■ Objective: Would you quote the material below from its first line through the line containing "sc.view_settings.exposure = 0.0;", exactly and with both ends included?

((

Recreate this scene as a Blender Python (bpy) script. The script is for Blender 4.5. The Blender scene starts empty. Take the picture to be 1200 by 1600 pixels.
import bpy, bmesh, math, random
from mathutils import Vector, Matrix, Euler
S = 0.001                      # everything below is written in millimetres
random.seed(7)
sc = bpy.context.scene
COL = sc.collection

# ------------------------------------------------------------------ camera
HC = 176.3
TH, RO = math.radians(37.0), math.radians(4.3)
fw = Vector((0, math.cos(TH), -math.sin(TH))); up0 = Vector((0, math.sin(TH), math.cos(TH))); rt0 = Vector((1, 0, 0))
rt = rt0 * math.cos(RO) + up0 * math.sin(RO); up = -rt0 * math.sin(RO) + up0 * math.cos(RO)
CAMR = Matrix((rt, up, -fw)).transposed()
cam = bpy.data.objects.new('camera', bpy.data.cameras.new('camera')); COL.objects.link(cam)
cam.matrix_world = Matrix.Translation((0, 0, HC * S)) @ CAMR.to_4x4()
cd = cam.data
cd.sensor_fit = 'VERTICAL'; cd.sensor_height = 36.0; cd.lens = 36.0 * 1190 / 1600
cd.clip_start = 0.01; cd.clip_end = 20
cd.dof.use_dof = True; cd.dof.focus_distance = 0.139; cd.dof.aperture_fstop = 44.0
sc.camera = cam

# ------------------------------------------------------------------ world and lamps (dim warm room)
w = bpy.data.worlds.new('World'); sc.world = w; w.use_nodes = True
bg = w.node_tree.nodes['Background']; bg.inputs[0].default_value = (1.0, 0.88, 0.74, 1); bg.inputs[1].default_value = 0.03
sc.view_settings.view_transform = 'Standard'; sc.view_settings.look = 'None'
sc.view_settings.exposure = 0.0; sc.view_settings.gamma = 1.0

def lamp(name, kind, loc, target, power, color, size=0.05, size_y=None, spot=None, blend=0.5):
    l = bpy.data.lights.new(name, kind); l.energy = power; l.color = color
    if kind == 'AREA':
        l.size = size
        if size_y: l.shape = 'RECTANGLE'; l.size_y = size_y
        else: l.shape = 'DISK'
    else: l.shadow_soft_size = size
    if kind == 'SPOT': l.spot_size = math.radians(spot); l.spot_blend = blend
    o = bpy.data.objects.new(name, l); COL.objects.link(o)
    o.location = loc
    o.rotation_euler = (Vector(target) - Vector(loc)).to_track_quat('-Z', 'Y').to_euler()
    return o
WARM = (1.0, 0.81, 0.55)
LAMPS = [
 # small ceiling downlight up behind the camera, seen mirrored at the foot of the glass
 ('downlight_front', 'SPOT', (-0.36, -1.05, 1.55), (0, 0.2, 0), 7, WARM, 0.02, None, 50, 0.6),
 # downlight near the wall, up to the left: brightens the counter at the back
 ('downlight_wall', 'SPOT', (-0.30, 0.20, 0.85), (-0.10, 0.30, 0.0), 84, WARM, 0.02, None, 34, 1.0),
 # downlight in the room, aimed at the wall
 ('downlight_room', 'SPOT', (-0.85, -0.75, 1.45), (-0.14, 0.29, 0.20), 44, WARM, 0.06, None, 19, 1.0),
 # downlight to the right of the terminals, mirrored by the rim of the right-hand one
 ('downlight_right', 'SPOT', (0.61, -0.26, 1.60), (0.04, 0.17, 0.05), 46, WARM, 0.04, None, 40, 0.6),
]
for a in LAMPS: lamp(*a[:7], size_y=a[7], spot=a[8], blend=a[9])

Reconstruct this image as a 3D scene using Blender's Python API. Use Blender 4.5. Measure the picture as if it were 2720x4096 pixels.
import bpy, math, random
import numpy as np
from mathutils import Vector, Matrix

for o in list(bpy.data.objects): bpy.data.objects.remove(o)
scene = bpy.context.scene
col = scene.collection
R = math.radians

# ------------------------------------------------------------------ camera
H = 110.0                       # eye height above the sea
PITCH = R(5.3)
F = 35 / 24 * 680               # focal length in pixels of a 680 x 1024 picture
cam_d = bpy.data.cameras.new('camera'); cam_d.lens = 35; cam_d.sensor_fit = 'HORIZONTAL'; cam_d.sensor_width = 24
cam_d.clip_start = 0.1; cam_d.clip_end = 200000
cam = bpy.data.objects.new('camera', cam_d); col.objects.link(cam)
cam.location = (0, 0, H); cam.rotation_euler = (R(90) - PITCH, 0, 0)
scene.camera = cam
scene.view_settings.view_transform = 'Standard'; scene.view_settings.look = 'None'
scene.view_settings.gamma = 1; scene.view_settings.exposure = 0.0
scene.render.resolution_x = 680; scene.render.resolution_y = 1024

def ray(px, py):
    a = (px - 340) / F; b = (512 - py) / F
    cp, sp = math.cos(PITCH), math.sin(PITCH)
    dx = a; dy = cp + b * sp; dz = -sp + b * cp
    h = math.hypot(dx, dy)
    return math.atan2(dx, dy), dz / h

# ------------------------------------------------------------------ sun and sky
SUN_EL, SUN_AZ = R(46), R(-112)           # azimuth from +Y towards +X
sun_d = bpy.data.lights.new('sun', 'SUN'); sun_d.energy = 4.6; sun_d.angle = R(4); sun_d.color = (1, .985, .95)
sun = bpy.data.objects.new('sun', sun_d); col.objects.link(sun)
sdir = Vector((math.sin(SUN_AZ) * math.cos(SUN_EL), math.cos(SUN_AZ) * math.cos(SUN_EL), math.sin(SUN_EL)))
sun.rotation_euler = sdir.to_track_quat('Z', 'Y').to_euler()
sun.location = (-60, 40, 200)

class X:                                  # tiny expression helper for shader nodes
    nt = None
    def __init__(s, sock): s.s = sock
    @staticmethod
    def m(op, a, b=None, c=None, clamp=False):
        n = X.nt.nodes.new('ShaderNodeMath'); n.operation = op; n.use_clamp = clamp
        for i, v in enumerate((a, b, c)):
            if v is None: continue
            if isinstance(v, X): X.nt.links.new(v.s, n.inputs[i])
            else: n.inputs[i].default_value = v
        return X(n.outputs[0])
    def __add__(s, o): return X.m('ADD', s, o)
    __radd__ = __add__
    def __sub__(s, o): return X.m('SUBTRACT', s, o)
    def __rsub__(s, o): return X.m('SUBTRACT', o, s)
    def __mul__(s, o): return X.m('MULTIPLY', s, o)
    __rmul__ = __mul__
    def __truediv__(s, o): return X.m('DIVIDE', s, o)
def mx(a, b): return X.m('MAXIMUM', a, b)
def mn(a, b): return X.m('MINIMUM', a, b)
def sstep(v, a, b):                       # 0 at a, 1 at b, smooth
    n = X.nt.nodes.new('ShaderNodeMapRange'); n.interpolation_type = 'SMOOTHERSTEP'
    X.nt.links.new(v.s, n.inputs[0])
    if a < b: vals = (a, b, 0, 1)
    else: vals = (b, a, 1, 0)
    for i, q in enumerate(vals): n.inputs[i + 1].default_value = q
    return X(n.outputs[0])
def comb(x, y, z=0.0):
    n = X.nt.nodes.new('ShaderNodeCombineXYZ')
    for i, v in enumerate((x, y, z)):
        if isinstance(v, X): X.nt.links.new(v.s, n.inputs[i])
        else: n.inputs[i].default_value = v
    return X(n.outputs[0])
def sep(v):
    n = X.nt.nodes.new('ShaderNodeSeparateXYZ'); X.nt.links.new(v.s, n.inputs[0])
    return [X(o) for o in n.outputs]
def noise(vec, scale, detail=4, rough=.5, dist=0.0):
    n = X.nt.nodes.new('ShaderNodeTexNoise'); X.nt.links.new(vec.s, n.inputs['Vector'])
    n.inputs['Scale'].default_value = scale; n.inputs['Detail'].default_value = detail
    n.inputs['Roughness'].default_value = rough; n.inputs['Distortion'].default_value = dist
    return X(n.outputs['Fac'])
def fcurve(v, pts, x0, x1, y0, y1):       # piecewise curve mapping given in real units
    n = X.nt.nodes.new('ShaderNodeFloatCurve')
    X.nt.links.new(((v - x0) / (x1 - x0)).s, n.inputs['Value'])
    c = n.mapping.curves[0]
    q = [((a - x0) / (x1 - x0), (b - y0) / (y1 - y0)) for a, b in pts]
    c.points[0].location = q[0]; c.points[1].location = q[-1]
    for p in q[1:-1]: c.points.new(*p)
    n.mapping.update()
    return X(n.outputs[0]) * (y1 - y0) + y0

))

■ Task response:
Recreate this scene as a Blender Python (bpy) script. The script is for Blender 4.5. The Blender scene starts empty. Take the picture to be 1200 by 1600 pixels.
import bpy, bmesh, math, random
from mathutils import Vector, Matrix, Euler
S = 0.001                      # everything below is written in millimetres
random.seed(7)
sc = bpy.context.scene
COL = sc.collection

# ------------------------------------------------------------------ camera
HC = 176.3
TH, RO = math.radians(37.0), math.radians(4.3)
fw = Vector((0, math.cos(TH), -math.sin(TH))); up0 = Vector((0, math.sin(TH), math.cos(TH))); rt0 = Vector((1, 0, 0))
rt = rt0 * math.cos(RO) + up0 * math.sin(RO); up = -rt0 * math.sin(RO) + up0 * math.cos(RO)
CAMR = Matrix((rt, up, -fw)).transposed()
cam = bpy.data.objects.new('camera', bpy.data.cameras.new('camera')); COL.objects.link(cam)
cam.matrix_world = Matrix.Translation((0, 0, HC * S)) @ CAMR.to_4x4()
cd = cam.data
cd.sensor_fit = 'VERTICAL'; cd.sensor_height = 36.0; cd.lens = 36.0 * 1190 / 1600
cd.clip_start = 0.01; cd.clip_end = 20
cd.dof.use_dof = True; cd.dof.focus_distance = 0.139; cd.dof.aperture_fstop = 44.0
sc.camera = cam

# ------------------------------------------------------------------ world and lamps (dim warm room)
w = bpy.data.worlds.new('World'); sc.world = w; w.use_nodes = True
bg = w.node_tree.nodes['Background']; bg.inputs[0].default_value = (1.0, 0.88, 0.74, 1); bg.inputs[1].default_value = 0.03
sc.view_settings.view_transform = 'Standard'; sc.view_settings.look = 'None'
sc.view_settings.exposure = 0.0; sc.view_settings.gamma = 1.0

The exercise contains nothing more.